“Absolutely. No issues.” This was Tata Power Ltd MD and CEO Anil Sardana’s response when asked if the company is willing to settle for a tariff for the 4,000 MW Mundra project that will just cover costs and leave the company with no profits.

The Supreme Court is scheduled to hear next week the issue of awarding a compensatory tariff to Tata Power-owned Coastal Gujarat Power Ltd (CGPL), which operates the Mundra ultra mega power project (as well as a similar project of the Adani Group).

The outcome of the apex court’s order will put an end to an issue that began in 2010, when the Indonesian government changed the regulations relating to pricing of coal mined there, effectively increasing the cost of coal fed to the Mundra project. Since then, parties on either side, viz, CGPL and the bunch of electricity distribution companies that would buy CGPL’s power, have taken the matter to the Central Electricity Regulatory Commission (CERC) and the Appellate Tribunal for Electricity (APTEL).

Tata Power won the mandate to set up the Mundra project through a competitive bidding process in 2006, quoting a tariff of ₹2.26 a kWh. After the change in regulations in Indonesia, it sought a compensatory tariff raise to defray the higher cost of coal.

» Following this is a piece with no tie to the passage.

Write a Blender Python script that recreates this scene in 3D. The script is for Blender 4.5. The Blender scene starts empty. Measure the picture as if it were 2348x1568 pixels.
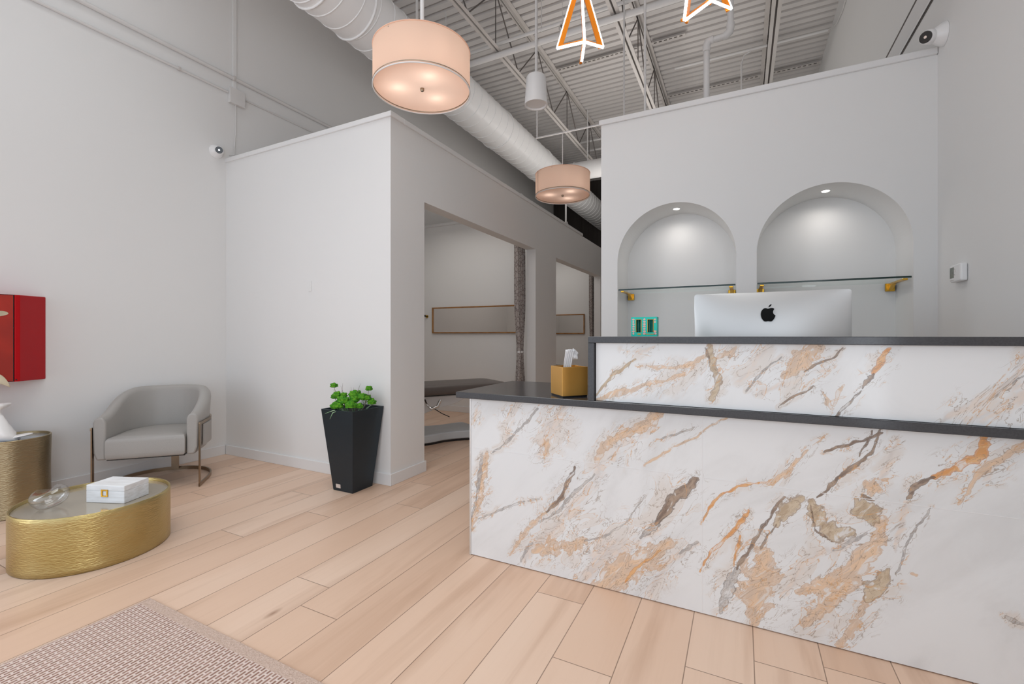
import bpy, bmesh, math, random
import numpy as np
from mathutils import Vector, Matrix
from math import sin, cos, pi, radians

# light powers (W) and emission strengths
PW = dict(day=34,side=36,left=36,over=44,room=8,upf=18,upb=9,hall=28,world=0.6,bulb=0.05,niche=3.0,led=8)
SC = bpy.context.scene
C = SC.collection
random.seed(7)

# ---------------------------------------------------------------- camera
cam_d = bpy.data.cameras.new('camera')
cam_d.sensor_width = 36.0
cam_d.lens = 36.0 * 1039.0 / 2348.0
cam_d.shift_y = -15.0 / 2348.0
cam_d.clip_start = 0.05
cam = bpy.data.objects.new('camera', cam_d)
cam.location = (0, 0, 1.07)
cam.rotation_euler = (radians(90), 0, radians(26.85))
C.objects.link(cam)
SC.camera = cam

# ---------------------------------------------------------------- colour management
SC.view_settings.view_transform = 'Standard'
SC.view_settings.look = 'None'
SC.view_settings.gamma = 1.0
SC.view_settings.exposure = 0.0
SC.cycles.use_denoising = True
SC.cycles.max_bounces = 10
SC.cycles.diffuse_bounces = 6
SC.cycles.glossy_bounces = 4
SC.cycles.transmission_bounces = 8
SC.cycles.transparent_max_bounces = 24
SC.cycles.sample_clamp_indirect = 4.0
SC.cycles.caustics_reflective = False
SC.cycles.caustics_refractive = False

# ---------------------------------------------------------------- world, daylight and added fill lights
W = bpy.data.worlds.new('world'); SC.world = W; W.use_nodes = True
W.node_tree.nodes['Background'].inputs[0].default_value = (0.80, 0.88, 1.0, 1)
W.node_tree.nodes['Background'].inputs[1].default_value = PW['world']

def area(name, loc, rot, sx, sy, power, col=(1, 1, 1), spread=180):
    l = bpy.data.lights.new(name, 'AREA'); l.shape = 'RECTANGLE'
    l.size = sx; l.size_y = sy; l.energy = power; l.color = col; l.spread = radians(spread)
    o = bpy.data.objects.new(name, l); o.location = loc; o.rotation_euler = rot
    C.objects.link(o); return o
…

If Tata Power wins, as it did in CERC and APTEL, it would mean life for the 4,000 MW power project; conversely, a failure at the Supreme Court might mean shutters down for the project.

When BusinessLine caught up with Sardana in Bengaluru on the sidelines of the inauguration of the expanded facilities of Tata Power Solar, he agreed with the view that the compensatory tariff could be fixed at a level that lets the company only recover costs, but allows no profits.

“I am willing to go one step more,” Sardana said, adding that the company is willing to extend the term of the power purchase agreement (PPA) beyond the agreed 25 years so that the consumer will be compensated for the higher price of electricity he pays on account of the compensatory tariff. “I will extend the PPA term to give consumer cheaper power even after the 25 years are over,” he said.

Sardana agreed that the sanctity of bids should be maintained. “But what can you do? You tie up for coal on a long-term basis, put your investments, but the country changes rules,” he observed.

Tata Power has requested the Indian government to impress upon Indonesia to exempt the company’s coal contracts from the purview of the changed regulations, but the former took the view that it is too small a business proposition for “diplomatic reasons”, he added.

If it had happened only in Indonesia, we could have gone to another country, he said, noting that even Australia and South Africa had made similar changes in their regulations. Between them, Australia, South Africa and Indonesia control 99 per cent of seaborne coal. “Where do you source coal from?”

In documents submitted to the courts, Tata Power has said it will lose ₹47,500 crore over the 25-year term if it has to supply power at the agreed rate of ₹2.26 a kWh. Even if a compensatory raise is added to the tariff, it will work out to ₹2.50-2.60 a kWh, which is “still the cheapest”.

Coal vs renewable

Asked if Tata Power believes it is the end of the road for coal power, Sardana pointed out that Tata Power has not added any coal power capacity in the last six years. All the capacity additions in that period came only from hydro, wind and solar, he said, noting that, with 3,050 MW of operating capacity, Tata Power (with its arms) is the largest renewable energy company in India.

However, the company has “not taken a vow” to add no coal power capacity. The company will not take such a decision unless it is confident that storage systems, which can store electricity produced by wind and solar, are reliable and cheap.